Soil Map Unit Description from the RI Soil Survey Report

Pp—Podunk fine sandy loam.

Link to Official Soil Series Description for Podunk Soils

Webmaster Update Note: Podunk soils are no longer classified in the mesic region (including all of RI). The Podunk series has been correlated to Pootatuck series for moderately well drained flood plain soils.

This nearly level, moderately well drained soil is on flood plains. Slopes range from 0 to 3 percent but are dominantly less than 2 percent. Areas are long and narrow and range mostly from 5 to 40 acres.

Typically the surface layer is black fine sandy loam about 1 inch thick. The subsoil is 37 inches thick. It is dark yellowish brown and yellowish brown fine sandy loam that is mottled in the lower part. The substratum is yellowish brown gravelly loamy coarse sand to a depth of 60 inches or more.

Included with this soil in mapping are small areas of well drained soils and poorly drained Rumney soils. Also included are small areas of soils with a surface layer and subsoil of silt loam. Included areas make up about 15 percent of this map unit.
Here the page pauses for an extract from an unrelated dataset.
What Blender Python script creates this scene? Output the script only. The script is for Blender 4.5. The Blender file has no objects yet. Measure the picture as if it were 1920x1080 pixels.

The permeability of this soil is moderate or moderately rapid in the surface layer, moderately rapid in the sub soil, and moderately rapid to rapid in the substratum. Available water capacity is moderate, and runoff is slow. This soil has a seasonal high water table at a depth of about 20 inches from late fall through midspring and is subject to flooding. The soil is very strongly acid through slightly acid.

The soil is suited to trees, and most areas are wooded or used for pasture and hay.

The hazard of flooding when the water table is high makes this soil poorly suited to community development. Roads and streets need careful design to prevent frost heaving and flooding. Slopes of excavated areas are commonly unstable.

This soil is suited to farming. It dries out and warms up slowly in the spring, limiting early planting and machinery operation. The use of artificial drainage and cover crops and the return of crop residue to the soil are suitable farming management practices.

This soil is suited to woodland wildlife habitat and openland wildlife habitat. It is poorly suited to wetland wildlife habitat because it lacks adequate moisture in the summer. Capability subclass I woodland group 3o.